## What you should do
The material below contains a line with "Continue the Blender" and a line with "picture('framed print on". Copy exactly those two lines and all lines between them.

## Provided records
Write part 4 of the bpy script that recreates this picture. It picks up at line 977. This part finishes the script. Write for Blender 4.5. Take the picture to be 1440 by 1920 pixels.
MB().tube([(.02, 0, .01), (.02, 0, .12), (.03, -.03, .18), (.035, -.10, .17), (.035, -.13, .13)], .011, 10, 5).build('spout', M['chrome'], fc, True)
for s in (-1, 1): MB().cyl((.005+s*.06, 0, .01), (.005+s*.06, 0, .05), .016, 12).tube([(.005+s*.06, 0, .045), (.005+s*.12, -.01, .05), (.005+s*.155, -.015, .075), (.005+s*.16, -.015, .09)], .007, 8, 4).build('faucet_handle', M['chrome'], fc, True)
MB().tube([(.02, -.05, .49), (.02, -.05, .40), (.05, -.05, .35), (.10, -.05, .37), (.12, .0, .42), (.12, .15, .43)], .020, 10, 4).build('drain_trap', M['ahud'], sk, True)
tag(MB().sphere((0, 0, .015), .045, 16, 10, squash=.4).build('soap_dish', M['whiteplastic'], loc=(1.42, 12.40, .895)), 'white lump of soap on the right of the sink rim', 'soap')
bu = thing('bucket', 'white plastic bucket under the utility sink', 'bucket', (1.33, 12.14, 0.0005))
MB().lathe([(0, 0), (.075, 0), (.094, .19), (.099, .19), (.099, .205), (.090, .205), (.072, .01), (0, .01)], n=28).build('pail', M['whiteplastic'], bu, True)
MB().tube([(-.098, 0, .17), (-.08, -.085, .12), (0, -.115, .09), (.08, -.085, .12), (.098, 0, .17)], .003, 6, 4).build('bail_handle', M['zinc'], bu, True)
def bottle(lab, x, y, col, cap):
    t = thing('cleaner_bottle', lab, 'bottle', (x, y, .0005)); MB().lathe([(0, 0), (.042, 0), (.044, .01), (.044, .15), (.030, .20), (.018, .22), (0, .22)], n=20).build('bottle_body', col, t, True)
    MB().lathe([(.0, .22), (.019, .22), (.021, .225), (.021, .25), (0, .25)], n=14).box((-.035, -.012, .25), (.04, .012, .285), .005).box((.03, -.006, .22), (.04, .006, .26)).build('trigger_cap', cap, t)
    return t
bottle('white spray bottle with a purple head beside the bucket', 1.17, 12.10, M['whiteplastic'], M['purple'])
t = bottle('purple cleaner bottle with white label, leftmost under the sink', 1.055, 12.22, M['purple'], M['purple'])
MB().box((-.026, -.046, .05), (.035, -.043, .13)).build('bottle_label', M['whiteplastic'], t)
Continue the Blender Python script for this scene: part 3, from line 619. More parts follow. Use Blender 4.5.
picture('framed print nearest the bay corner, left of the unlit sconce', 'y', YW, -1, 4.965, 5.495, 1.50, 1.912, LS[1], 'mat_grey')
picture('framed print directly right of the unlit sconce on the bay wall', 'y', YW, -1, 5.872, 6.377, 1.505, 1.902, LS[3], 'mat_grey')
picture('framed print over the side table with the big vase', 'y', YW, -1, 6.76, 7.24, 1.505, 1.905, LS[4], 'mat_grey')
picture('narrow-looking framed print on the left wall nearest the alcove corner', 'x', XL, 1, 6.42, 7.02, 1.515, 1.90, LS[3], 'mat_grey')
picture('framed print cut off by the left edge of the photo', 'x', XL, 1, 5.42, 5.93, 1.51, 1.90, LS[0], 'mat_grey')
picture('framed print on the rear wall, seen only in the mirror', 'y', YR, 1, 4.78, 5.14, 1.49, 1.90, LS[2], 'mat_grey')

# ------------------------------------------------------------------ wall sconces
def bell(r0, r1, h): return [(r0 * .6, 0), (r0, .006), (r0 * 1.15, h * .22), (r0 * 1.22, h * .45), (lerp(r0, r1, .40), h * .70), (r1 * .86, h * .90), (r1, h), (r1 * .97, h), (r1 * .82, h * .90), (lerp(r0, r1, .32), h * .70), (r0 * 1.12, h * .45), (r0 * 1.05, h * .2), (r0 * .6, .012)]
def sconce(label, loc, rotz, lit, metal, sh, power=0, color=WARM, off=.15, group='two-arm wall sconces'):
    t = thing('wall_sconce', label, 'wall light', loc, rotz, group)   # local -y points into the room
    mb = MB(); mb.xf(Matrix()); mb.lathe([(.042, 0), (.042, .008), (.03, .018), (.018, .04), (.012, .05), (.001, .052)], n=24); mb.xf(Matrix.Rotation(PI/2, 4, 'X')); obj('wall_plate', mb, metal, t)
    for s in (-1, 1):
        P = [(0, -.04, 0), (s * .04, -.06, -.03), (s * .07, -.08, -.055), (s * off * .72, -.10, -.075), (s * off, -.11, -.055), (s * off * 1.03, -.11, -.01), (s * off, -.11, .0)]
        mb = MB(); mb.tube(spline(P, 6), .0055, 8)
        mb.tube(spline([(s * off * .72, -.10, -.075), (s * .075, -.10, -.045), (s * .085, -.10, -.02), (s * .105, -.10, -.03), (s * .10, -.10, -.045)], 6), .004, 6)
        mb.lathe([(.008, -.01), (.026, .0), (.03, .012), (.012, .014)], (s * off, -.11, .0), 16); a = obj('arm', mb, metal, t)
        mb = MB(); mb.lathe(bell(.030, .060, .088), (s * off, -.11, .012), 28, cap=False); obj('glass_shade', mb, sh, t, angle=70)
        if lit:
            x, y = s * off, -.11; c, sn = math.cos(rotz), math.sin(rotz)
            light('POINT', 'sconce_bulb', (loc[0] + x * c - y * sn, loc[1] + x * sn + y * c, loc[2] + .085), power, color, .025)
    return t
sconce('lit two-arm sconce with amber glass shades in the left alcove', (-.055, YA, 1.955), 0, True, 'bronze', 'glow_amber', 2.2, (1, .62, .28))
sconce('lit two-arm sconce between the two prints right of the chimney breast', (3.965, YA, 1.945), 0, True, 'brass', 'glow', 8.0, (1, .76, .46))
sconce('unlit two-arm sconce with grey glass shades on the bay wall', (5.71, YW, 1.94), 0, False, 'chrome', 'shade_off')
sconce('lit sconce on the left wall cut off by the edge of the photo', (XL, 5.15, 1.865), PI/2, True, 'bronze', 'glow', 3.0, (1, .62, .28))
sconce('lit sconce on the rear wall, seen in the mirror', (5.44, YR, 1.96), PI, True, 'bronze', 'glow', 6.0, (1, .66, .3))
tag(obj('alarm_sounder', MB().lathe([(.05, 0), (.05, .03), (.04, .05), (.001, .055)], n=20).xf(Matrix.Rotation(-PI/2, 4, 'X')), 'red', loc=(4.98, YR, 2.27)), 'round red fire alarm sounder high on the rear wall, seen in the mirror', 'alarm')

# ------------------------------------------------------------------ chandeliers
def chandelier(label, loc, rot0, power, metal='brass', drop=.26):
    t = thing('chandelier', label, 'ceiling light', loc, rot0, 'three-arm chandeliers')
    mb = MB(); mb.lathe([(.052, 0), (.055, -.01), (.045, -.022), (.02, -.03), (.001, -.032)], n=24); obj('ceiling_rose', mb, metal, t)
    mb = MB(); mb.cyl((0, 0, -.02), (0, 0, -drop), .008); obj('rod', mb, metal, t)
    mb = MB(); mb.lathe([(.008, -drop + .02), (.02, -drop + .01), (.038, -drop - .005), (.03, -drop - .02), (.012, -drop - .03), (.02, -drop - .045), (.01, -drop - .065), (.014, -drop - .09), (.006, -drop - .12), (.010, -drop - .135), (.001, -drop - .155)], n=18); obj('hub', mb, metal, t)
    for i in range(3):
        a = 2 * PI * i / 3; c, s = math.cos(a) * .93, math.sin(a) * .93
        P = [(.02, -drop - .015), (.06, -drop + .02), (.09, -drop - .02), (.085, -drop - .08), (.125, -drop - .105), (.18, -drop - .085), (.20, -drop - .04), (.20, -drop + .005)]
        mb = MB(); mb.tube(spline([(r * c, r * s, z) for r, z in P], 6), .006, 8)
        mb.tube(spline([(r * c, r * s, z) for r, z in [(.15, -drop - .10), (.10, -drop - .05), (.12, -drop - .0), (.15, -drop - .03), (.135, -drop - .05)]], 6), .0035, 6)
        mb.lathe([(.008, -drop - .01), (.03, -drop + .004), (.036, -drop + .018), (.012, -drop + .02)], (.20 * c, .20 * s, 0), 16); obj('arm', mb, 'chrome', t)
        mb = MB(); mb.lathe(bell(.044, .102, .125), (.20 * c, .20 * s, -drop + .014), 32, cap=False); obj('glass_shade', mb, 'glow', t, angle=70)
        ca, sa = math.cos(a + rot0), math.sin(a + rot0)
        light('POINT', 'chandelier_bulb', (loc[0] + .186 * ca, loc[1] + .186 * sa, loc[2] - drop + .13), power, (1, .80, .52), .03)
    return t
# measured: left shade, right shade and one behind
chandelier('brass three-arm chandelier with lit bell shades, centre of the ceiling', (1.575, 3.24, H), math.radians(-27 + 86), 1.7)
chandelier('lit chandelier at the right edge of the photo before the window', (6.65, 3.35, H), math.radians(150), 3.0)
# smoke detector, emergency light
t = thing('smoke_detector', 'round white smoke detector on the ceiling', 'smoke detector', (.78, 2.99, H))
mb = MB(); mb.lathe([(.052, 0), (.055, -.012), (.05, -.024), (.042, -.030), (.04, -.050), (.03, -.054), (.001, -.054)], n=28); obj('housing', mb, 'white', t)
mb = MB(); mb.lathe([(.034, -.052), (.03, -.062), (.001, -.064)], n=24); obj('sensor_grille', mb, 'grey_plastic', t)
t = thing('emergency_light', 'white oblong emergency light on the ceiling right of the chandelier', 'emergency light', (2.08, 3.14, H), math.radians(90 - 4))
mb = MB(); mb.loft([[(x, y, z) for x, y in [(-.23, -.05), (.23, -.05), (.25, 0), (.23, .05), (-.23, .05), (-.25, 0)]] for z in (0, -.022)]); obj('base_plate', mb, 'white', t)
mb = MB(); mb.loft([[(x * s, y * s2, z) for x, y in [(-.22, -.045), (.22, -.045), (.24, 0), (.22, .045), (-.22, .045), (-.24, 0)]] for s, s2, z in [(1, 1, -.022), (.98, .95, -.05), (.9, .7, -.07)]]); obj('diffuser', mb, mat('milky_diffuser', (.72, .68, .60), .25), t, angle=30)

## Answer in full
Continue the Blender Python script for this scene: part 3, from line 619. More parts follow. Use Blender 4.5.
picture('framed print nearest the bay corner, left of the unlit sconce', 'y', YW, -1, 4.965, 5.495, 1.50, 1.912, LS[1], 'mat_grey')
picture('framed print directly right of the unlit sconce on the bay wall', 'y', YW, -1, 5.872, 6.377, 1.505, 1.902, LS[3], 'mat_grey')
picture('framed print over the side table with the big vase', 'y', YW, -1, 6.76, 7.24, 1.505, 1.905, LS[4], 'mat_grey')
picture('narrow-looking framed print on the left wall nearest the alcove corner', 'x', XL, 1, 6.42, 7.02, 1.515, 1.90, LS[3], 'mat_grey')
picture('framed print cut off by the left edge of the photo', 'x', XL, 1, 5.42, 5.93, 1.51, 1.90, LS[0], 'mat_grey')
picture('framed print on the rear wall, seen only in the mirror', 'y', YR, 1, 4.78, 5.14, 1.49, 1.90, LS[2], 'mat_grey')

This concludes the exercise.